◆ PROBLEM TO WORK ON
In the listing that follows, retype every line from the first through the one containing "camo.location = (0, 0, EYE);". Pictures are to be left out.

◆ DATA BLOCK
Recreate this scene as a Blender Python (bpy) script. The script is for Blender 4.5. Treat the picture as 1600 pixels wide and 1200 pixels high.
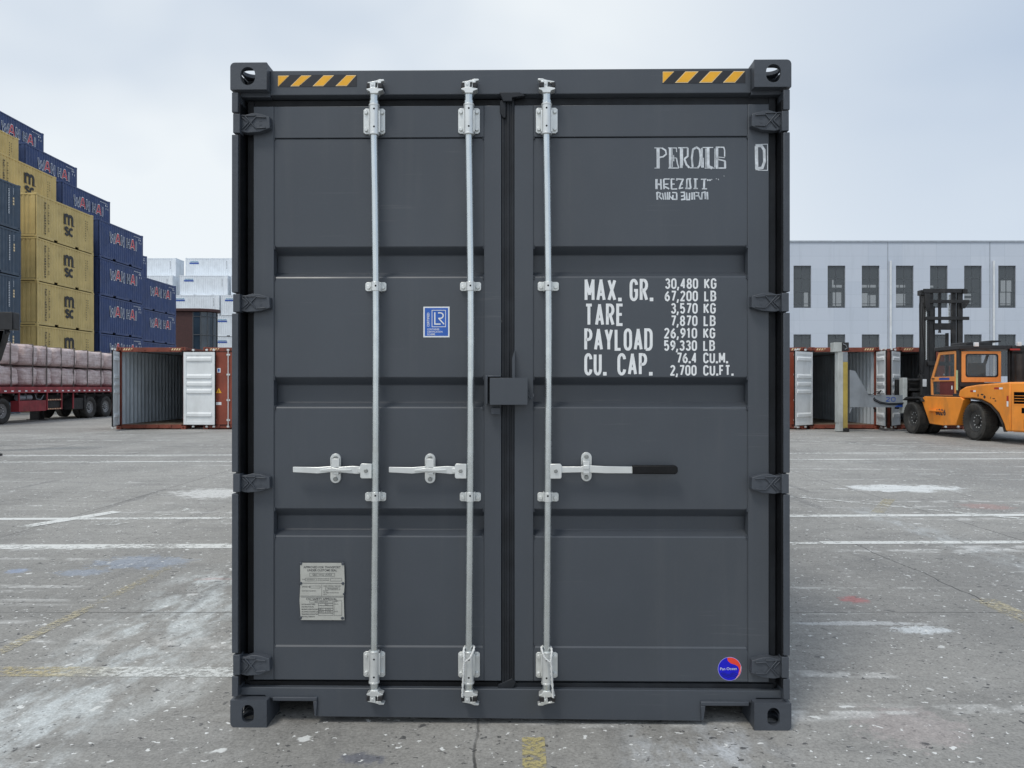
import bpy, bmesh, math, random
from mathutils import Vector, Matrix
R = math.radians
random.seed(7)
S = bpy.context.scene
for o in list(bpy.data.objects):
    bpy.data.objects.remove(o)

# ------------------------------------------------------------------ camera
F = 1180.0                      # focal length in photo pixels (photo 1600 wide)
EYE = 1.485
cam = bpy.data.cameras.new('camera'); camo = bpy.data.objects.new('camera', cam)
S.collection.objects.link(camo); S.camera = camo
cam.sensor_width = 36; cam.sensor_fit = 'HORIZONTAL'; cam.lens = F / 1600 * 36
cam.shift_y = 5 / 1600
cam.clip_start = 0.05; cam.clip_end = 5000
camo.location = (0, 0, EYE); camo.rotation_euler = (R(90), 0, 0)

# ------------------------------------------------------------------ node helper
class NT:
    def __init__(s, tree): s.t = tree; s.n = tree.nodes; s.l = tree.links
    def sock(s, i, v):
        if v is None: return
        if hasattr(v, 'is_output') or isinstance(v, bpy.types.NodeSocket): s.l.new(v, i)
        elif isinstance(v, (tuple, list)):
            i.default_value = (*v, 1) if (len(v) == 3 and len(i.default_value) == 4) else v
        else: i.default_value = v
    def math(s, op, a, b=None, c=None, clamp=False):
        n = s.n.new('ShaderNodeMath'); n.operation = op; n.use_clamp = clamp
        for k, v in enumerate((a, b, c)): s.sock(n.inputs[k], v)
        return n.outputs[0]
    def noise(s, vec, scale, detail=3, rough=.55, dist=0):
        n = s.n.new('ShaderNodeTexNoise'); s.sock(n.inputs['Vector'], vec)
        n.inputs['Scale'].default_value = scale; n.inputs['Detail'].default_value = detail
        n.inputs['Roughness'].default_value = rough; n.inputs['Distortion'].default_value = dist
        return n.outputs['Fac'], n.outputs['Color']
    def voro(s, vec, scale, rnd=1):
        n = s.n.new('ShaderNodeTexVoronoi'); s.sock(n.inputs['Vector'], vec)
        n.inputs['Scale'].default_value = scale; n.inputs['Randomness'].default_value = rnd
        return n.outputs['Distance'], n.outputs['Color']
    def rng(s, v, a, b, c=0, d=1, smooth=True):
        n = s.n.new('ShaderNodeMapRange'); n.interpolation_type = 'SMOOTHSTEP' if smooth else 'LINEAR'
        s.sock(n.inputs[0], v)
        for k, x in enumerate((a, b, c, d)): s.sock(n.inputs[k + 1], x)
        return n.outputs[0]
    def mix(s, f, a, b, mode='MIX'):
        n = s.n.new('ShaderNodeMix'); n.data_type = 'RGBA'; n.blend_type = mode
        s.sock(n.inputs[0], f)
        s.sock(n.inputs[6], (*a, 1) if isinstance(a, (tuple, list)) and len(a) == 3 else a)
        s.sock(n.inputs[7], (*b, 1) if isinstance(b, (tuple, list)) and len(b) == 3 else b)
        return n.outputs[2]
    def mapping(s, vec, scale=(1, 1, 1), loc=(0, 0, 0), rot=(0, 0, 0)):
        n = s.n.new('ShaderNodeMapping'); s.sock(n.inputs[0], vec)
        n.inputs['Scale'].default_value = scale; n.inputs['Location'].default_value = loc; n.inputs['Rotation'].default_value = rot
        return n.outputs[0]
    def sep(s, vec):
        n = s.n.new('ShaderNodeSeparateXYZ'); s.sock(n.inputs[0], vec); return n.outputs
    def vadd(s, a, b):
        n = s.n.new('ShaderNodeVectorMath'); n.operation = 'ADD'; s.sock(n.inputs[0], a); s.sock(n.inputs[1], b); return n.outputs[0]
    def vscale(s, a, k):
        n = s.n.new('ShaderNodeVectorMath'); n.operation = 'SCALE'; s.sock(n.inputs[0], a); n.inputs['Scale'].default_value = k; return n.outputs[0]
    def bump(s, h, strength, dist=.01):
        n = s.n.new('ShaderNodeBump'); s.sock(n.inputs['Height'], h)
        n.inputs['Strength'].default_value = strength; n.inputs['Distance'].default_value = dist
        return n.outputs[0]

# ------------------------------------------------------------------ sky, sun, exposure
SUN_EL, SUN_AZ = 60, 215        # sun behind the camera, a little to the left (azimuth from +Y towards +X)
w = bpy.data.worlds.new('World'); S.world = w; w.use_nodes = True
t = NT(w.node_tree); t.n.clear()
out = t.n.new('ShaderNodeOutputWorld'); bg = t.n.new('ShaderNodeBackground')
sky = t.n.new('ShaderNodeTexSky'); sky.sky_type = 'NISHITA'; sky.sun_disc = False
sky.sun_elevation = R(SUN_EL); sky.sun_rotation = R(SUN_AZ); sky.air_density = 1.0; sky.dust_density = 1.5
tc = t.n.new('ShaderNodeTexCoord')
g = tc.outputs['Generated']
gx, gy, gz = t.sep(g)
warp = t.vadd(t.mapping(g, (1, 1, 2.2)), t.vscale(t.noise(g, 1.3, 2)[1], .5))
cl = t.noise(warp, 1.15, 4, .5)[0]
cov = t.rng(cl, .36, .66, 0.0, 1)
# more blue-grey to the upper right, whiter on the left and toward the horizon
side = t.rng(gx, .0, .50, 0, 1)
high = t.rng(gz, .0, .42, 0, 1)
blue = t.math('MULTIPLY', side, .82)
blue = t.math('ADD', blue, t.math('MULTIPLY', high, .30))
blue = t.math('ADD', blue, t.math('MULTIPLY', t.math('SUBTRACT', .5, cov), .7), clamp=True)
cloud = t.mix(blue, (7.35, 7.75, 8.0), (4.2, 5.0, 6.15))
hz = t.rng(gz, 0, .10, 1, 0)
cloud = t.mix(t.math('MULTIPLY', hz, .25), cloud, (7.6, 8.05, 8.4))
skyc = t.mix(.93, sky.outputs[0], cloud)
t.l.new(skyc, bg.inputs[0]); bg.inputs[1].default_value = 0.1
t.l.new(bg.outputs[0], out.inputs[0])
sl = bpy.data.lights.new('sun', 'SUN'); sl.energy = 1.1; sl.angle = R(14); sl.color = (1, .95, .87)
so = bpy.data.objects.new('sun', sl); S.collection.objects.link(so)
sdir = Vector((math.sin(R(SUN_AZ)) * math.cos(R(SUN_EL)), math.cos(R(SUN_AZ)) * math.cos(R(SUN_EL)), math.sin(R(SUN_EL))))
so.rotation_euler = sdir.to_track_quat('Z', 'Y').to_euler(); so.location = (0, -5, 20)
S.view_settings.view_transform = 'Standard'; S.view_settings.look = 'None'
S.view_settings.exposure = 0.30; S.view_settings.gamma = 1
S.view_settings.use_curve_mapping = False

# ------------------------------------------------------------------ materials
def mat(name, col, rough=.5, metal=0, var=.12, vscale=3, bump=0, bscale=40, dirt=None, dirt_amt=.3, dscale=2, spec=.5, speck=0):
    m = bpy.data.materials.new(name); m.use_nodes = True
    t = NT(m.node_tree); b = t.n['Principled BSDF']
    tc = t.n.new('ShaderNodeTexCoord').outputs['Object']
    c = tuple(col)
    f = t.noise(tc, vscale, 4, .6)[0]
    lo = tuple(x * (1 - var) for x in c); hi = tuple(min(1, x * (1 + var)) for x in c)
    colr = t.mix(t.rng(f, .3, .7), lo, hi)
    if dirt:
        d = t.noise(t.mapping(tc, (1, 1, .35)), dscale, 6, .65)[0]
        colr = t.mix(t.math('MULTIPLY', t.rng(d, .48, .72), dirt_amt), colr, dirt)
    if name == 'dark_grey_container_paint':      # faint scratches and dusty smears
        s1 = t.noise(t.mapping(tc, (1.2, 1, 34), rot=(0, R(24), 0)), 2.2, 4, .6)[0]; s2 = t.noise(tc, 1.9, 3)[0]
        colr = t.mix(t.math('MULTIPLY', t.math('MULTIPLY', t.rng(s1, .60, .68), t.rng(s2, .50, .62)), .16), colr, (.20, .21, .22))
        s3 = t.noise(t.mapping(tc, (9, 1, .5)), 1.4, 5, .65)[0]
        colr = t.mix(t.math('MULTIPLY', t.rng(s3, .52, .75), .10), colr, (.14, .145, .15))
        gr_ = t.noise(tc, 160, 2)[0]
        colr = t.mix(t.math('MULTIPLY', t.rng(gr_, .5, .8), .12), colr, (.12, .13, .14))
    if speck:
        d = t.noise(tc, 90, 2, .6)[0]
        colr = t.mix(t.math('MULTIPLY', t.rng(d, .62, .72), speck), colr, tuple(min(1, x * 1.9 + .03) for x in c))
    t.l.new(colr, b.inputs['Base Color'])
    rr = t.noise(tc, vscale * 3, 3)[0]
    t.l.new(t.rng(rr, .25, .75, max(.05, rough - .08), min(1, rough + .08)), b.inputs['Roughness'])
    b.inputs['Metallic'].default_value = metal
    b.inputs['Specular IOR Level'].default_value = spec
    if bump:
        h = t.noise(tc, bscale, 3)[0]
        t.l.new(t.bump(h, bump, .004), b.inputs['Normal'])
    return m
M = {}
M['paint'] = mat('dark_grey_container_paint', (.066, .076, .091), .38, 0, .07, 1.1, .05, 2.2, (.108, .112, .116), .25, 1.3)
M['paint2'] = mat('dark_grey_casting_paint', (.062, .071, .086), .5, 0, .08, 5, .35, 60)
M['gasket'] = mat('black_rubber_gasket', (.008, .009, .011), .5, 0, .3, 6, .3, 30, (.035, .035, .035), .25, 5, spec=.25)
M['galv'] = mat('galvanised_steel', (.72, .76, .76), .26, .9, .05, 6, 0, 120, (.60, .63, .63), .3, 4)
M['galv2'] = mat('zinc_plated_fitting', (.78, .80, .79), .36, .55, .05, 12, 0, 150, (.60, .62, .61), .25, 6)
M['black'] = mat('black_paint', (.018, .018, .02), .45, 0, .3, 5, .15, 40)
M['grip'] = mat('black_rubber_grip', (.006, .006, .007), .55, 0, .2, 20, .3, 80, spec=.3)
M['seam'] = mat('dark_blue_grey_rubber', (.016, .019, .024), .5, 0, .3, 6, .3, 30, (.045, .045, .045), .25, 5, spec=.35)
M['bolt'] = mat('dull_bolt_head', (.34, .35, .34), .45, .7, .1, 30)
M['white'] = mat('white_lettering', (.86, .88, .89), .5, 0, .04, 15)
M['worn_white'] = mat('worn_white_lettering', (.66, .70, .74), .6, 0, .18, 40, 0, 40, (.25, .28, .31), .6, 30)
M['yellow'] = mat('hazard_yellow', (.92, .46, .025), .5, 0, .06, 20)
M['cream'] = mat('pale_yellow_edge', (.80, .62, .35), .5)
M['tape_black'] = mat('hazard_tape_black', (.02, .021, .026), .5, 0, .1)
M['blue'] = mat('sticker_blue', (.03, .13, .52), .4, 0, .1, 30)
M['pure_blue'] = mat('emblem_blue', (.005, .005, .62), .4, 0, .08, 30)
M['deep_blue'] = mat('emblem_dark_blue', (.006, .01, .22), .4)
M['emb_red'] = mat('emblem_red', (.85, .06, .03), .4)
M['lilac'] = mat('emblem_rim', (.45, .42, .85), .4)
M['plate'] = mat('aluminium_data_plate', (.50, .50, .46), .5, .15, .06, 20, .2, 60)
M['ink'] = mat('dark_ink', (.06, .06, .065), .6)
M['hole'] = mat('painted_recess_shade', (.004, .004, .005), .9, spec=.05)  # near-black colour standing in for shade inside holes, vents and gaps
M['rope'] = mat('white_rope', (.74, .75, .74), .85, 0, .1, 80, .5, 220)
M['navy'] = mat('navy_container_paint', (.030, .058, .165), .55, 0, .15, .8, .1, 6, (.10, .12, .17), .35, .7)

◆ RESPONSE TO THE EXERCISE
Recreate this scene as a Blender Python (bpy) script. The script is for Blender 4.5. Treat the picture as 1600 pixels wide and 1200 pixels high.
import bpy, bmesh, math, random
from mathutils import Vector, Matrix
R = math.radians
random.seed(7)
S = bpy.context.scene
for o in list(bpy.data.objects):
    bpy.data.objects.remove(o)

# ------------------------------------------------------------------ camera
F = 1180.0                      # focal length in photo pixels (photo 1600 wide)
EYE = 1.485
cam = bpy.data.cameras.new('camera'); camo = bpy.data.objects.new('camera', cam)
S.collection.objects.link(camo); S.camera = camo
cam.sensor_width = 36; cam.sensor_fit = 'HORIZONTAL'; cam.lens = F / 1600 * 36
cam.shift_y = 5 / 1600
cam.clip_start = 0.05; cam.clip_end = 5000
camo.location = (0, 0, EYE); camo.rotation_euler = (R(90), 0, 0)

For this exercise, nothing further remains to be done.